Pénurie de main-d'oeuvre ? Le patronat veut imposer des salaires plus bas et davantage de précarité14/07/20002000Journal/medias/journalnumero/images/2000/07/une-1670.gif.445x577_q85_box-0%2C13%2C166%2C228_crop_detail.jpg

Editorial

Pénurie de main-d'oeuvre ? Le patronat veut imposer des salaires plus bas et davantage de précarité

Alors qu'il y a encore officiellement au moins 2,5 millions de chômeurs, on entend de plus en plus souvent évoquer ce que les patrons appellent une " pénurie de main-d'oeuvre ". L'INSEE, dans une note où il déclare par ailleurs que " l'économie française tourne à plein régime ", signale ainsi que " 43 % des sociétés françaises éprouvent des difficultés de recrutement ".

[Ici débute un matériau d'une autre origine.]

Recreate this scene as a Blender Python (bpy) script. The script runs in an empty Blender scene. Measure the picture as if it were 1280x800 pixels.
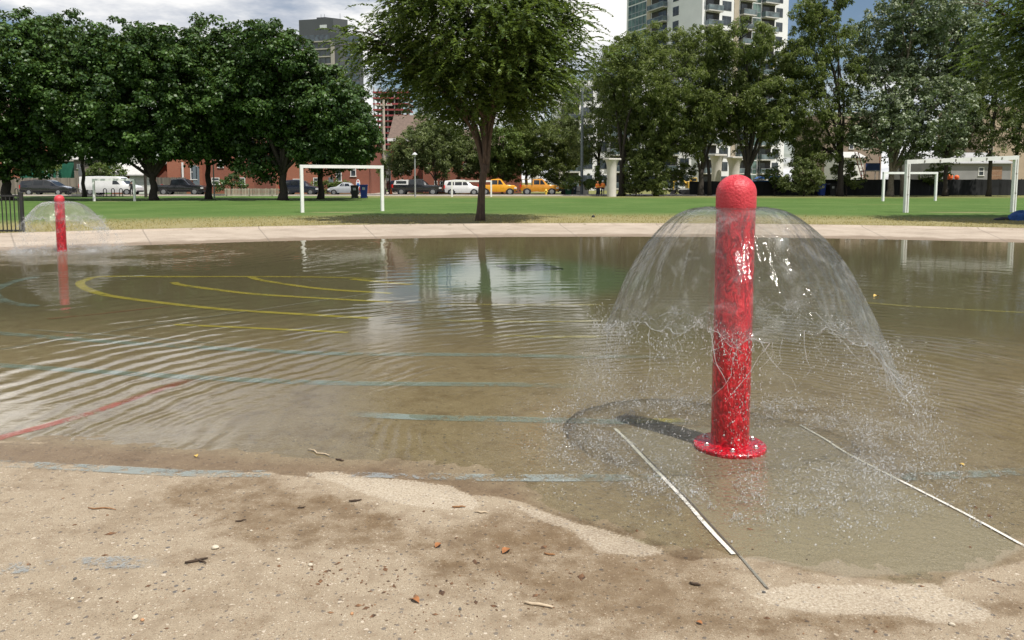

Ce retrournement spectaculaire de situation serait dû à la diminution du chômage enregistrée ces derniers temps. On peut certes penser que, dans cette baisse claironnée mois après mois, tout n'est pas uniquement dû aux manipulations statistiques, qui de toute façon existent depuis déjà longtemps. Mais de là à présenter les choses comme si désormais les chômeurs n'avaient qu'à pousser les portes de l'ANPE pour rencontrer les patrons prêts à se battre pour les embaucher, il y a une marge que n'hésitent pas à franchir certains commentateurs ! Pourtant, selon les propres chiffres du ministère de l'Emploi, il n'y a vraiment que dans les secteurs de l'informatique et de l'hôtellerie qu'il y a plus d'offres d'emplois que de demandes. Ajoutons-y, pour faire bonne mesure, le bâtiment. Mais les effets de la tempête y sont pour quelque chose. Ailleurs, dans les grosses branches que sont la métallurgie, l'électricité ou les emplois de bureau, ce n'est pas du tout le cas.

Et puis, surtout, il y a emploi et emploi. Si ceux qui ont été supprimés ces dernières années sont la plupart du temps des emplois fixes, avec des salaires ayant pu évoluer avec l'ancienneté, ceux qui se créent sont le plus souvent des emplois précaires, et en partie à temps partiel, qui peuvent être remis en cause du jour au lendemain. Alors, même si le solde apparaît positif et permet au gouvernement d'annoncer des " créations d'emplois ", ce n'est pas pour autant que le budget des familles ouvrières s'en trouve amélioré ni que la misère diminue. On constate même le contraire. Et le patronat entend bien persévérer dans cette voie.

Car ces patrons qu'on nous présente pour ainsi dire le couteau sous la gorge à cause du manque de personnel ne vont pas jusqu'à augmenter les salaires à l'embauche pour attirer massivement les travailleurs dans leurs entreprises. Ils n'améliorent pas non plus les conditions de travail ou les horaires, bien au contraire. Ils n'ont pas davantage le souci de conserver cette main-d'oeuvre, à les en croire si péniblement acquise, par des contrats durables et des avantages liés à l'ancienneté par exemple. C'est même tout le contraire. Quand leur organisation, le MEDEF, parle de créer de nouveaux contrats, c'est pour transformer les CDI en exceptions au profit de statuts nettement plus précaires. La principale préoccupation de ce patronat, quand il embauche, reste encore de pouvoir licencier à sa guise, et pas de s'attacher les services des nouveaux embauchés.

Cela n'est paradoxal qu'en apparence. Car en fait, contrairement à ce qu'il voudrait nous faire croire, le problème du patronat n'est pas tant de manquer de main-d'oeuvre que de travailleurs corvéables à merci. Et ce qui se dissimule derrière les belles paroles sur " l'embellie économique ", c'est une nouvelle accentuation de l'exploitation.